Detalles entre irónicos y perversos que ponen al receptor como una ballesta: el asesino imperturbable deja un envoltorio de caramelo sobre un mostrador y éste se despereza como una oruga amenazante; el hiperbólico silenciador que arrastra y hace temer su acción antes de su efecto; los disparos que llueven pero matan sin ruido; un charco de sangre que Bardem/Chigurh esquiva sentado mientras habla por teléfono. Epifanías del lenguaje cinematográfico que los Hermanos prestidigitan casi al pasar. Quizás, no obstante, su mejor logro juntos haya sido Barton Fink (1991), el más meditado y original al menos; andando los años todavía se ven superiores la surreal Educando a Arizona (1987), la cínica antibiografía El gran Lebowski (98) o la comedia de parodia homérica ¿Dónde estás, hermano? (2000), aunque no tuviesen tanto eco en su momento.
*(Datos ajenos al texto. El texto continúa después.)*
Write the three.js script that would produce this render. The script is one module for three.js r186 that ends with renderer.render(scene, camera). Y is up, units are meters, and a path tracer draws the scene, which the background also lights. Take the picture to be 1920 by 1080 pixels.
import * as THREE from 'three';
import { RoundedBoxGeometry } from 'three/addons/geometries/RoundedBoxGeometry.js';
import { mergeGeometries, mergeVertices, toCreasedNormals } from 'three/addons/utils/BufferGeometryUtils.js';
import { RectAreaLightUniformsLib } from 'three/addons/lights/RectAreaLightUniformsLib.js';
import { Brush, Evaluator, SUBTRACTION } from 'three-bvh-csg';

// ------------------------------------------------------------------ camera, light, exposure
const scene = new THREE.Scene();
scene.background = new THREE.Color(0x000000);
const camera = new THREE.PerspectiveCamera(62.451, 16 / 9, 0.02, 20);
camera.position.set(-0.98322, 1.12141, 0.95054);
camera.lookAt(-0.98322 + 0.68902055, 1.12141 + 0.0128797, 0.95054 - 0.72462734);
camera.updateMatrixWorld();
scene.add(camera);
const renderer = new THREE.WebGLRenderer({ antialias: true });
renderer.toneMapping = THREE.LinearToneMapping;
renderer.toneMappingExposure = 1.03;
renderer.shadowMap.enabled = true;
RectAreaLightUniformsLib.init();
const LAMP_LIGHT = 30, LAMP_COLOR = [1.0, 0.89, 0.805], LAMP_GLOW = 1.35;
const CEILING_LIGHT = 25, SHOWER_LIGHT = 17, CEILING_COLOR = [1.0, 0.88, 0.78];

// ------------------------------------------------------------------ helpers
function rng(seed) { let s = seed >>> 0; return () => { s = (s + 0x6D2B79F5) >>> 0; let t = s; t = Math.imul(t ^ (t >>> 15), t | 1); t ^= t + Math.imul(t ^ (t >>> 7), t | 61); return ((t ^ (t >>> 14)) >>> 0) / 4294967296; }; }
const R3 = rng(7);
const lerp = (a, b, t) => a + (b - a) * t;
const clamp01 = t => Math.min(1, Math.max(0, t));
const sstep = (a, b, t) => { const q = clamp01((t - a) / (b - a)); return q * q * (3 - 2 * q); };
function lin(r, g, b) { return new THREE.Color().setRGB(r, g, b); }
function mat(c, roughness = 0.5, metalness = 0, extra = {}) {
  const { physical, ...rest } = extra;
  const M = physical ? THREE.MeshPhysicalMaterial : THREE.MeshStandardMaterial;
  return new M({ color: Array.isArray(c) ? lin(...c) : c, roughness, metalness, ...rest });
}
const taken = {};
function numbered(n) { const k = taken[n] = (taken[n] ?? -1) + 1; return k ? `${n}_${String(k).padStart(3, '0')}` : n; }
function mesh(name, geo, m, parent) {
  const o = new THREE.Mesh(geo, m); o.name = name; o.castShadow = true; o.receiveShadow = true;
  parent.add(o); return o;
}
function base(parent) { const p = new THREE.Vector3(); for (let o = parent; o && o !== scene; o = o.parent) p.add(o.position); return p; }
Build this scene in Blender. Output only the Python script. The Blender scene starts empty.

Según dijimos, el final abrupto desorientará, o decepcionará. Hubo una decisión deliberada que, aceptémoslo, tiene un sentido –el trayecto de crimen nunca cierra.
Estos Oscar habrá que verlos a la distancia. Cuesta pensar que representan lo mejor de USA en el 2007. ¿Fatiga creativa, apuesta a lo seguro, predilección por releer viejas historias? La respuesta, el año entrante.